To lure voters, politicians in Madhya Pradesh are giving out cash and freebies. The BJP-run government recently launched a scheme where eligible women receive around $12 to $15 every month. Aimed at female voters, who form a significant part of the party’s base, the handout has been immensely popular.

The Congress, in turn, has promised free smartphones, cheaper electricity and subsidized cooking gas, among other supports.

Modi Factor

The promise of freebies aside, Modi – and his Hindu majoritarian policies — remain extremely popular. One November evening in Indore, Madhya Pradesh’s largest city, thousands gathered to cheer a Modi motorcade through one of the city’s busiest streets. BJP banners draped the sides of buildings, posters hung outside shop fronts and life size cutouts of the prime minister were mounted alongside the route.

Smarika Sharma, a 29-year-old architect, held up a “We love U Modiji” poster. She’d said she’d been preparing for three days for the event. Her father, K.G. Sharma, described himself as, “a blind supporter of Modiji. Blind.” For this middle-class family, which had just returned from a US road trip, Modi is the symbol of progress, India’s rising soft power and skillful international diplomacy.

The parade route was packed with a diverse group — affluent families like the Sharmas, priests who revere Modi and cart vendors who admitted that they may not vote for him again. As the clock ticked closer to Modi’s arrival, the crowd chanted his name and Hindu slogans. When he appeared, wearing a black vest with a scarf in BJP saffron, a shower of marigold and rose petals floated through the air.
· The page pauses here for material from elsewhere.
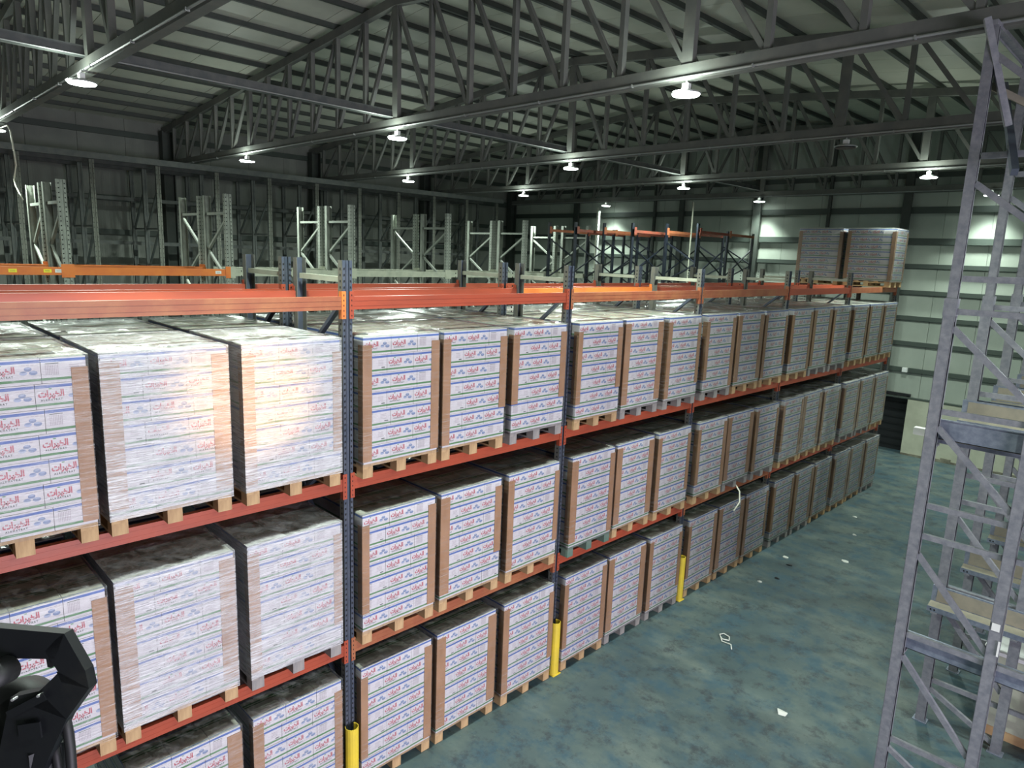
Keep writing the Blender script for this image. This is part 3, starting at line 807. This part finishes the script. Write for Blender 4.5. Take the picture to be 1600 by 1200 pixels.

Ankita Kasera, like Sharma, lauded Modi for elevating India’s global standing. The 33-year-old school teacher said she also liked Modi’s approach to India’s large Muslim minority. “Modi promotes Hinduism,” said Kasera, on the sidelines of the parade route. She approved of Modi’s government revoking the autonomy of India’s only Muslim-majority state, Jammu and Kashmir, and of the law that bars some Muslim migrants from becoming citizens of India. “He is my family member and that is why I love him,” said Kasera.

The Bigger Fight

Analysts say Modi’s majoritarian approach may not work this time – in Madhya Pradesh or nationally.

One factor that could sway the vote in the national elections, which begin in the spring, is a joint effort by several opposition parties to take on the BJP. The new opposition alliance of more than 25 parties is expected to coordinate their candidates across the country to try to break the 30-seat majority that the BJP currently enjoys in the parliament.

The appeal to caste identity is another way to target the ruling party base. The opposition often describes the BJP as a party of upper castes and points to Modi’s strong ties to wealthy businessmen like Gautam Adani.

“One way of mobilizing voters is the promise of redistribution and a caste survey is a step toward it,” said Praskanva Sinharay, a political scientist and research associate at the Centre for Financial Accountability. “We see that it is echoing at the popular level. Now, whether it’ll turn into votes, that we have to see.”

In the lentil fields, Maya Gangle has heard of the proposed caste survey. She’s not sure what to make of it, but she is certain she wants more than just cash handouts and the promise of a rising India. Her main desire, she says, is to lead a more dignified life, and to get access to the village temple. “Maybe if the Congress comes to power something will change,” she said.